結果、半額の30万で決着し、当社がお支払いしました。もちろん、このようなやり取りがあったことは、クライアントの□□社は一切知らないと思います。

しかし、それにしても、本当にくだらないアイコンと素材写真で30万(本当は60万)。これ、年数に応じた金額なので、発覚が遅れるとさらに高くなります。もしかしたら、前から知ってたけれど、金額を上げるために放置していたのかも、と邪推したりもしますが、それはどうかわかりません。

防ぐ方法はあるのか?

外注する時は、著作権に関して明記した契約書を締結する。それは当たり前。しかし、それ以外に、今回のようなケースを防ぐ方法はあるでしょうか?

著作権管理会社は、画像検索で四六時中チェックしているようです。外注した場合、自社でも同じことをやらないといけないのでしょうか?ひとつのサイトに使われる画像の数なんて膨大にあります。そんなの、とても現実的ではありません。

もし、他に防ぐ方法があったら、ぜひ教えてほしいのですが、せいぜい外注先の経営状況をチェックするとか、より信頼関係を構築するとか、それくらいしかないように思います。やっぱどこでも起こりうるリスクだと思うんですよね。どうでしょう??

あるいは、フリーランスを紹介するプラットフォームを経由して仕事を依頼すると、もしフリーランスが違反した場合、プラットフォーム側が何らかの補償をするとか(ないか)、その関連の保険があるとか。どうなんでしょうね。

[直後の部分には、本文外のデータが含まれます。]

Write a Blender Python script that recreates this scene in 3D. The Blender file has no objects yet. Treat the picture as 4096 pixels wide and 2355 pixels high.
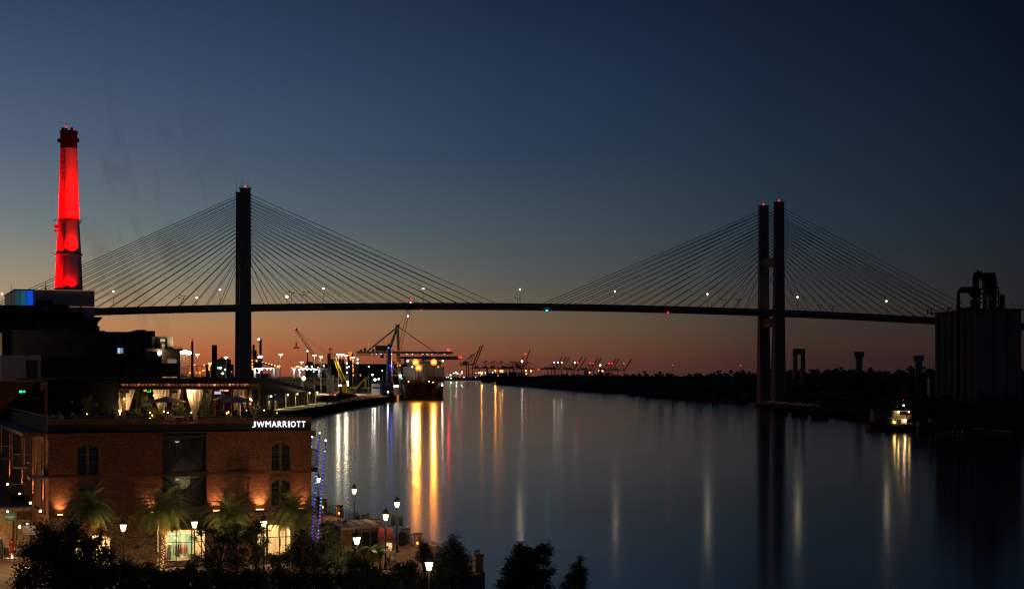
import bpy, math, random
from mathutils import Vector, Matrix
random.seed(7)
R = math.radians
SC = bpy.context.scene
COL = SC.collection
# ---------------------------------------------------------------- camera
F = 7000.0      # focal length in photograph pixels
EYE = 20.0      # metres above the river
cd = bpy.data.cameras.new('camera'); cam = bpy.data.objects.new('camera', cd); COL.objects.link(cam)
cam.location = (0, 0, EYE); cam.rotation_euler = (R(90), 0, 0)
cd.sensor_width = 36; cd.lens = F/4096*36; cd.shift_y = 322.5/4096; cd.clip_start = 1; cd.clip_end = 60000
SC.camera = cam
# ---------------------------------------------------------------- render settings
SC.view_settings.view_transform = 'Standard'; SC.view_settings.look = 'None'
SC.view_settings.exposure = 0.0; SC.view_settings.gamma = 1.0; SC.view_settings.use_curve_mapping = False
SC.render.engine = 'CYCLES'
cy = SC.cycles
cy.use_denoising = True
try: cy.denoiser = 'OPENIMAGEDENOISE'
except Exception: pass
cy.max_bounces = 5; cy.diffuse_bounces = 2; cy.glossy_bounces = 3; cy.transmission_bounces = 3; cy.transparent_max_bounces = 6
cy.sample_clamp_indirect = 3.0; cy.caustics_reflective = False; cy.caustics_refractive = False
cy.use_light_tree = True
SC.render.film_transparent = False
cy.pixel_filter_type = 'BLACKMAN_HARRIS'; cy.filter_width = 1.3
# ---------------------------------------------------------------- world: dusk sky
def srgb(c):
    return tuple(((v/255)/12.92 if v/255 <= 0.04045 else (((v/255)+0.055)/1.055)**2.4) for v in c)
wd = bpy.data.worlds.new('World'); SC.world = wd; wd.use_nodes = True
nt = wd.node_tree; nt.nodes.clear()
N = nt.nodes.new; LK = nt.links.new
def mth(op, a, b=None, c=None, clamp=False):
    n = N('ShaderNodeMath'); n.operation = op; n.use_clamp = clamp
    for i, v in enumerate((a, b, c)):
        if v is None: continue
        if isinstance(v, (int, float)): n.inputs[i].default_value = v
        else: LK(v, n.inputs[i])
    return n.outputs[0]
tc = N('ShaderNodeTexCoord'); sx = N('ShaderNodeSeparateXYZ'); LK(tc.outputs['Generated'], sx.inputs[0])
el = mth('MULTIPLY', mth('ARCSINE', sx.outputs[2]), 180/math.pi)          # elevation, degrees
az = mth('MULTIPLY', mth('ARCTAN2', sx.outputs[0], sx.outputs[1]), 180/math.pi)   # 0 ahead, negative left
SUNAZ = -34.0                                                              # the sun has set here
dz = mth('ABSOLUTE', mth('SUBTRACT', az, SUNAZ))
dz = mth('MINIMUM', dz, mth('SUBTRACT', 360, dz))                          # degrees away from the sunset
# colours seen at these elevations (degrees) for five azimuths from the sunset outwards; the last rows lie out of view
ELS = [0.0, 0.45, 0.85, 1.65, 2.45, 3.3, 4.9, 7.3, 9.7, 12.1, 30, 90]
SKY = {
 17.7: [(160,84,54),(178,100,64),(190,118,76),(186,134,92),(168,144,114),(147,138,119),(113,123,124),(84,98,120),(66,82,110),(49,64,92),(26,38,62),(17,26,44)],
 25.7: [(148,76,52),(164,88,56),(172,100,64),(166,122,84),(140,124,100),(116,118,108),(84,100,108),(67,83,104),(52,69,97),(41,56,82),(22,33,54),(17,26,44)],
 34.0: [(96,54,50),(112,64,50),(118,76,54),(112,90,70),(98,90,78),(84,87,86),(66,80,90),(46,63,84),(36,53,76),(26,41,64),(16,26,44),(17,26,44)],
 42.3: [(54,35,38),(60,40,38),(66,46,40),(64,54,46),(58,56,53),(50,57,62),(40,54,64),(30,46,62),(22,37,55),(15,29,46),(12,21,36),(17,26,44)],
 50.3: [(34,26,30),(40,29,31),(43,33,32),(40,36,36),(36,36,39),(32,36,42),(25,33,43),(16,27,40),(12,20,35),(8,15,30),(9,15,28),(17,26,44)],
 90.0: [(19,16,20),(22,18,21),(24,20,21),(23,21,22),(21,21,23),(19,21,25),(15,20,26),(11,17,26),(9,14,24),(8,13,23),(10,16,29),(17,26,44)],
 150.0: [(26,24,33),(29,26,35),(31,28,38),(33,30,42),(35,31,45),(36,33,47),(37,35,51),(37,36,54),(36,37,55),(34,36,55),(26,32,50),(17,26,44)],  # unseen sky behind the camera, brightened to add lavender fill on the terrace
}
def elramp(cols):
    u = mth('DIVIDE', el, 90.0, clamp=True)
    u = mth('POWER', u, 0.5)
    r = N('ShaderNodeValToRGB'); r.color_ramp.interpolation = 'LINEAR'
    e = r.color_ramp.elements
    while len(e) < len(ELS): e.new(0.5)
    for i, (d, c) in enumerate(zip(ELS, cols)):
        e[i].position = math.sqrt(d/90.0); e[i].color = (*srgb(c), 1)
    LK(u, r.inputs[0]); return r.outputs[0]
keys = sorted(SKY)
cur = elramp(SKY[keys[0]])
for k0, k1 in zip(keys, keys[1:]):
    t = mth('DIVIDE', mth('SUBTRACT', dz, k0), k1-k0, clamp=True)
    m = N('ShaderNodeMix'); m.data_type = 'RGBA'; LK(t, m.inputs[0]); LK(cur, m.inputs[6]); LK(elramp(SKY[k1]), m.inputs[7])
    cur = m.outputs[2]
# thin drifting smoke, slightly darker wisps
mp = N('ShaderNodeMapping'); mp.inputs['Scale'].default_value = (62, 30, 19)
m0 = N('ShaderNodeMapping'); m0.inputs['Rotation'].default_value = (0, R(22), 0); LK(tc.outputs['Generated'], m0.inputs[0]); LK(m0.outputs[0], mp.inputs[0])
nz = N('ShaderNodeTexNoise'); nz.inputs['Scale'].default_value = 1.0; nz.inputs['Detail'].default_value = 5; nz.inputs['Distortion'].default_value = 0.8
LK(mp.outputs[0], nz.inputs[0])
w1 = mth('MULTIPLY', mth('SUBTRACT', nz.outputs[0], 0.5, clamp=True), 1.0)
band = mth('MULTIPLY', mth('MULTIPLY', mth('DIVIDE', mth('SUBTRACT', 25.6, dz), 2.6, clamp=True), mth('DIVIDE', mth('SUBTRACT', dz, 19.3), 1.5, clamp=True)), mth('DIVIDE', mth('SUBTRACT', 11, el), 4, clamp=True))
dark = mth('SUBTRACT', 1.0, mth('MULTIPLY', w1, band))
mm = N('ShaderNodeMix'); mm.data_type = 'RGBA'; mm.blend_type = 'MULTIPLY'; mm.inputs[0].default_value = 1
LK(cur, mm.inputs[6]); cb = N('ShaderNodeCombineColor'); LK(dark, cb.inputs[0]); LK(dark, cb.inputs[1]); LK(dark, cb.inputs[2]); LK(cb.outputs[0], mm.inputs[7])
bg = N('ShaderNodeBackground'); bg.inputs[1].default_value = 1.0; LK(mm.outputs[2], bg.inputs[0])
# the physical sky far below its daylight strength: the last scattered light over the horizon
st = N('ShaderNodeTexSky'); st.sky_type = 'NISHITA'; st.sun_disc = False; st.sun_elevation = R(-4); st.sun_rotation = R(SUNAZ); st.altitude = 20
bg2 = N('ShaderNodeBackground'); bg2.inputs[1].default_value = 0.008; LK(st.outputs[0], bg2.inputs[0])
ad = N('ShaderNodeAddShader'); LK(bg.outputs[0], ad.inputs[0]); LK(bg2.outputs[0], ad.inputs[1])
wo = N('ShaderNodeOutputWorld'); LK(ad.outputs[0], wo.inputs[0])
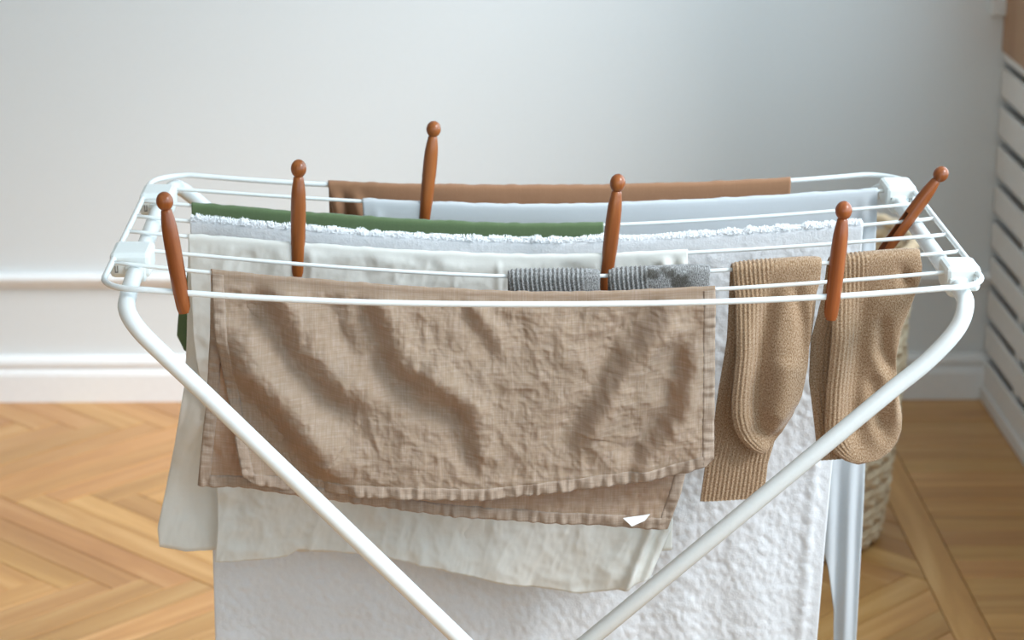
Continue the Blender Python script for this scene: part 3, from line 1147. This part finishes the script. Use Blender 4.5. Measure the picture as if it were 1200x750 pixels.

そこで冒頭に戻りますが、もし外注先と著作権に関する契約書を巻いてない(仲のいい会社なら契約書なしで進めることもあると思います)なら、過去の案件であっても遡って巻いてください。たとえ画像一つの外注でも、もし違反していて10年くらい経っていたら、かなりの金額になります

という経験談でした。皆様も、くれぐれもお気を付けください。って、気を付けてもこうなる場合があるという話ですが。